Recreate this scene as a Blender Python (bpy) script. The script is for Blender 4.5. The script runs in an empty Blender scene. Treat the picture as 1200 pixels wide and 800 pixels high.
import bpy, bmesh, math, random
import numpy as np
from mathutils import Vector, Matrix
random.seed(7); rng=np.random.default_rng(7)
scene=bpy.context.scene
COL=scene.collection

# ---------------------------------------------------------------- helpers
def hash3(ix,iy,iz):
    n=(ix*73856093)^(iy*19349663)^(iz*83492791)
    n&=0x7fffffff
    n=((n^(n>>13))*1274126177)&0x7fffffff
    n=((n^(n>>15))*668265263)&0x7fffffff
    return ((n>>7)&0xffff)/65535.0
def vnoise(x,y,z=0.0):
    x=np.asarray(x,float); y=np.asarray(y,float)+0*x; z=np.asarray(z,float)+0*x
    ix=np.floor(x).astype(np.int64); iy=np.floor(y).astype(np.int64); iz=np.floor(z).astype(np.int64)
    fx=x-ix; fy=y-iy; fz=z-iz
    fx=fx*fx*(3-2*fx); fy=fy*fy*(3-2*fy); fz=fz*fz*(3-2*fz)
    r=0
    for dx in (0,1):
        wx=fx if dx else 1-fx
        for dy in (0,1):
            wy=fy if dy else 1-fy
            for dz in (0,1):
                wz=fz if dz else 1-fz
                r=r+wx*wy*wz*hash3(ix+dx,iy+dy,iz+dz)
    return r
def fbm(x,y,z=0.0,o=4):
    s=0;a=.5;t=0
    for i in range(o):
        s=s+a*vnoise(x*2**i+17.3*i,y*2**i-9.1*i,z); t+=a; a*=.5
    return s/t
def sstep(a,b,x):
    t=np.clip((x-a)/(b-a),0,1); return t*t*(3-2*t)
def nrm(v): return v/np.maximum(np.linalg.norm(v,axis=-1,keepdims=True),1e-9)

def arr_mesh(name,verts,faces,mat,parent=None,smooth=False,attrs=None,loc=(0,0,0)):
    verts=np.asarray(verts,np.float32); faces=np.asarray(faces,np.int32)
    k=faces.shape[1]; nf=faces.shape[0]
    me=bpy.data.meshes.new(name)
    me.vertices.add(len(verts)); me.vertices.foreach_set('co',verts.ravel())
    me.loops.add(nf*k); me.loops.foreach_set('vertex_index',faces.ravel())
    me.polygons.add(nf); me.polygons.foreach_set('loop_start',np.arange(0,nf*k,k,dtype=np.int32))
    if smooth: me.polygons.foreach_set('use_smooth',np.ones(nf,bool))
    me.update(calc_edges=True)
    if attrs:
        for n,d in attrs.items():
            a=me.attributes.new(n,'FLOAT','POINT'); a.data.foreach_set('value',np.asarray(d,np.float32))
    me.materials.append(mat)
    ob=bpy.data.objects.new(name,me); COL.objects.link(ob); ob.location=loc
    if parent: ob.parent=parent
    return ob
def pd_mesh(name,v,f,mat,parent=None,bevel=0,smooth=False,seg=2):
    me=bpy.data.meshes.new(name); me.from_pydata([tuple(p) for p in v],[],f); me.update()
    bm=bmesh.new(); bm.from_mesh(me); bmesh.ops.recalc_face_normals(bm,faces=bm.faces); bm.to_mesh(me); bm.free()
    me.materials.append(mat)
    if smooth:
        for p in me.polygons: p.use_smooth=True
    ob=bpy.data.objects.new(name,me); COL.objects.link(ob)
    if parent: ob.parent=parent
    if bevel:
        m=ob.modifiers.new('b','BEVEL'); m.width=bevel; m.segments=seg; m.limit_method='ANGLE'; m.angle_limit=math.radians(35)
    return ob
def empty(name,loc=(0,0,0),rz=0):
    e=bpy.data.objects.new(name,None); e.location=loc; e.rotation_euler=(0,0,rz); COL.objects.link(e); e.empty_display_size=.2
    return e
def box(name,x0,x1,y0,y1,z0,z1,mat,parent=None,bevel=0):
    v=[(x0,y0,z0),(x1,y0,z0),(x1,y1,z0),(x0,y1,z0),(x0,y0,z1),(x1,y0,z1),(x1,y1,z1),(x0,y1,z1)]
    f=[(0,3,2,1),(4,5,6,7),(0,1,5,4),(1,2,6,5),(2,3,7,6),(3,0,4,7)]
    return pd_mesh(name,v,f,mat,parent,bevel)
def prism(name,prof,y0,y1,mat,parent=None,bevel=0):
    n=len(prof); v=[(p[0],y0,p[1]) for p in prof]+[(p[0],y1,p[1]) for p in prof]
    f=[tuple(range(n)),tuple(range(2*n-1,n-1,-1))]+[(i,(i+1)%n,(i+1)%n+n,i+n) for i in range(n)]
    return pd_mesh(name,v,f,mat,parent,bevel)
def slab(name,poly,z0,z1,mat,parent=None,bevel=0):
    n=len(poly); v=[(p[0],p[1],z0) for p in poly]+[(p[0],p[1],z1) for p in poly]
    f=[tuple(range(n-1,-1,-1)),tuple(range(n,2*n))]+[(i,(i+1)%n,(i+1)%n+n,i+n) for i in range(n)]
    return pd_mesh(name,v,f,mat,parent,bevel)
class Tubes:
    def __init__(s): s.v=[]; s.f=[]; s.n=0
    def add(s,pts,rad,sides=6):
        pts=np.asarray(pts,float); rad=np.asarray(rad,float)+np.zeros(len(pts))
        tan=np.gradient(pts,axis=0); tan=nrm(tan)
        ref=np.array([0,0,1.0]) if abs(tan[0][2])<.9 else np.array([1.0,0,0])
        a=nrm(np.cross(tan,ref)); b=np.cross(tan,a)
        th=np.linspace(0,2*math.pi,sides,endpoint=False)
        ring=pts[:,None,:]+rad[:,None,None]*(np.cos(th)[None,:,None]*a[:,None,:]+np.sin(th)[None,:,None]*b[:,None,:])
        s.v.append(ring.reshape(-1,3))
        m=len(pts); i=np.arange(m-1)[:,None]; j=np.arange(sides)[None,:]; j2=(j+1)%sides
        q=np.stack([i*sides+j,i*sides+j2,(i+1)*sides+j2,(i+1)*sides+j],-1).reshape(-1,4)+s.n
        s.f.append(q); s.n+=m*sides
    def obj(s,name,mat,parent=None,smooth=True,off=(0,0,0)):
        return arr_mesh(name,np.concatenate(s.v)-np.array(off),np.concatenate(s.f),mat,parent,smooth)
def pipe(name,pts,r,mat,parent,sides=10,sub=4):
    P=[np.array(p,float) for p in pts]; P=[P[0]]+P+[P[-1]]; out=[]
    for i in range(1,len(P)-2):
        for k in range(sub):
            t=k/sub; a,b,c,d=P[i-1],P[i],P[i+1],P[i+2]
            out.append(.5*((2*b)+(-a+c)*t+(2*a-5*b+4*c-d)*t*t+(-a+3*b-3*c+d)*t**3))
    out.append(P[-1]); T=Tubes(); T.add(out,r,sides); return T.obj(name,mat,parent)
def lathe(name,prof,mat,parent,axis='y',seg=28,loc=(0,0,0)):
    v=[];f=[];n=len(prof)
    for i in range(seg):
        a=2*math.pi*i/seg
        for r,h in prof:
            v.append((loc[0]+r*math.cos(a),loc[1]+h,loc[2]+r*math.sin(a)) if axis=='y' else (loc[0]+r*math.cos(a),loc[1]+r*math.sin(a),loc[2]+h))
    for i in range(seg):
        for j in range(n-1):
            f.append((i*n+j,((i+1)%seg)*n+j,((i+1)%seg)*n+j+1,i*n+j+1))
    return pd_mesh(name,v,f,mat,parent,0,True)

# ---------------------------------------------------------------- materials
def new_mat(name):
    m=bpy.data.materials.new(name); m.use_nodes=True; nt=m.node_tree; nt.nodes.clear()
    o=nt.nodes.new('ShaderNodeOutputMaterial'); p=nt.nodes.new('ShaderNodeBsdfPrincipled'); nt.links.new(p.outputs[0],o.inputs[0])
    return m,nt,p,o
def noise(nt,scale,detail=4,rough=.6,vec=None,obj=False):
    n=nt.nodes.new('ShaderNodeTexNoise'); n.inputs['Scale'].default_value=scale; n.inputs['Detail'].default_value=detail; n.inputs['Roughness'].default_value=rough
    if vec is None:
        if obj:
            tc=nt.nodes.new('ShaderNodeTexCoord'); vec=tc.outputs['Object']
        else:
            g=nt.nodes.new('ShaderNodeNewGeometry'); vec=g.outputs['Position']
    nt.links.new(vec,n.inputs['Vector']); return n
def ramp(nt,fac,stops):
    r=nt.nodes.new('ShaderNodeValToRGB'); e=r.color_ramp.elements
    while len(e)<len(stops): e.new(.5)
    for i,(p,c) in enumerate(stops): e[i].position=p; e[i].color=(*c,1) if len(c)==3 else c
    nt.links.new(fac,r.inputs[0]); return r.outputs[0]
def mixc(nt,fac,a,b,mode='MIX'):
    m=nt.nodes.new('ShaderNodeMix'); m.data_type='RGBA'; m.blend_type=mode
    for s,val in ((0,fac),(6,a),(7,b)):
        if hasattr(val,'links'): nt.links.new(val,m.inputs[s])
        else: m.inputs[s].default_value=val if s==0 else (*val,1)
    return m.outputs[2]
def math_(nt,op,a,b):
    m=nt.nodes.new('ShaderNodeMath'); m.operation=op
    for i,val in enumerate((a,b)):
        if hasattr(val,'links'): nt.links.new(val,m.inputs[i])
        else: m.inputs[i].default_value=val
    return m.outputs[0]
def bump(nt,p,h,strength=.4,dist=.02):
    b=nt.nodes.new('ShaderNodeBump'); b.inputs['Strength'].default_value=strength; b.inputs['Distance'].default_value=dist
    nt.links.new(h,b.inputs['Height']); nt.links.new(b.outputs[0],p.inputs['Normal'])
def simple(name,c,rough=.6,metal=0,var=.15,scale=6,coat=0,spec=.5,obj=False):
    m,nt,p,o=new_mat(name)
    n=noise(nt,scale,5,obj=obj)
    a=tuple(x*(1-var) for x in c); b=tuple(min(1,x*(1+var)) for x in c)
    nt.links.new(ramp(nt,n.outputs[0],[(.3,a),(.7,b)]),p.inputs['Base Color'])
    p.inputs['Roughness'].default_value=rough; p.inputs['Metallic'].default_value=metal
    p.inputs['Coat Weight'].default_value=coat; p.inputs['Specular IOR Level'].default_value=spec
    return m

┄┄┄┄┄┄

JOB: The lines from the top of the data above down to the line containing "COL=scene.collection" are to be copied exactly; no other line should appear.

FINISHED TASK:
Recreate this scene as a Blender Python (bpy) script. The script is for Blender 4.5. The script runs in an empty Blender scene. Treat the picture as 1200 pixels wide and 800 pixels high.
import bpy, bmesh, math, random
import numpy as np
from mathutils import Vector, Matrix
random.seed(7); rng=np.random.default_rng(7)
scene=bpy.context.scene
COL=scene.collection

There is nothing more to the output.